9. Is the correct email associated to your campaign or program?

Does your campaign canvas or program have a link to preview the email? Do it! Make sure it is actually the email you want to deploy.

Use consistent naming conventions inside of your marketing automation platform so there won’t be any confusion on which email you should be associating with the deployment.

10. Have you checked your wait steps?

Tried running yourself through the campaign canvas or smart campaign before sending it to your large list of people? Not a bad idea, but change any wait steps from a few minutes back to the desired time before deploying. In testing, you might have wanted all the emails at once, but I doubt that’s the experience you are looking to provide your audience.

11. How will this email impact deliverability?

If you have dedicated IP addresses, check the Sender Score before you deploy your email. This score will impact how many of your emails get delivered to inboxes versus junk mail. The closer your score is to 100, the better your inbox placement will be.

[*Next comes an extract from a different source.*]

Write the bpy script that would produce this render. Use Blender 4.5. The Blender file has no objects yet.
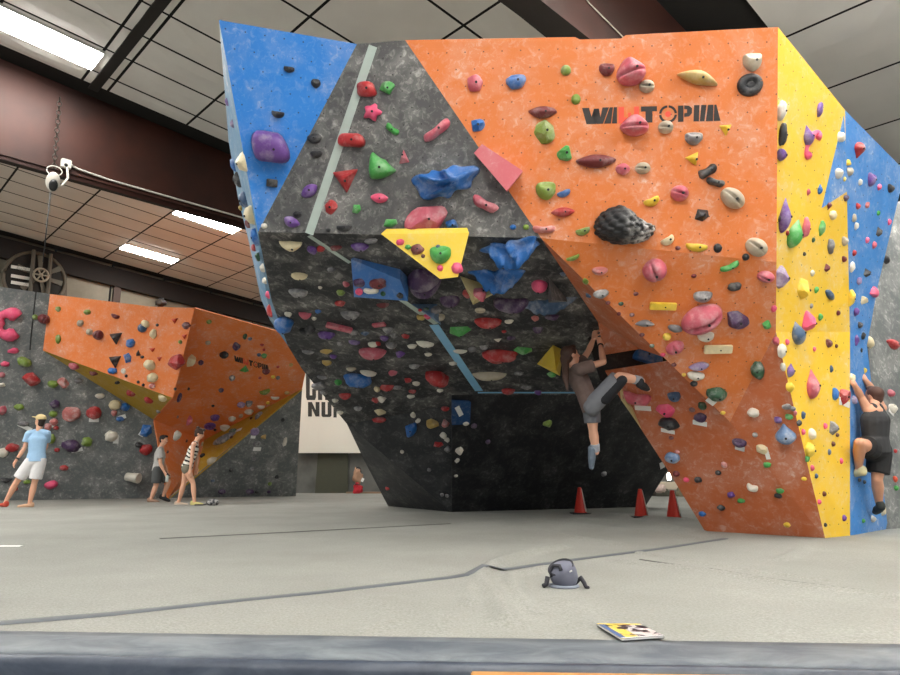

The score fluctuates daily, so check it periodically over the course of a few days to get a feel for your score.

How large is your list? Depending on size or activity level, you’ll want to consider spacing your deployment out over multiple hours or days. At Bulldog, we like to send around 20,000 emails an hour and no more than 100,000 a day from one marketing automation platform.

While the deployment is occurring, you’ll want to monitor hard bounces. Hubspot recommends keeping your total bounce rate under 2%. If you see bounce numbers higher than this, consider stopping the deployment and segmenting your list further. Segmenting based on recent activity will help to limit the number of bad email addresses receiving your email.

12. Have you factored in the time zone of your recipients?

When you’re ready to deploy, consider the location of your audience so your scheduled email deployments go out at a time when your readers are active. A time zone converter always helps me feel more confident about converting my time into my audience’s time.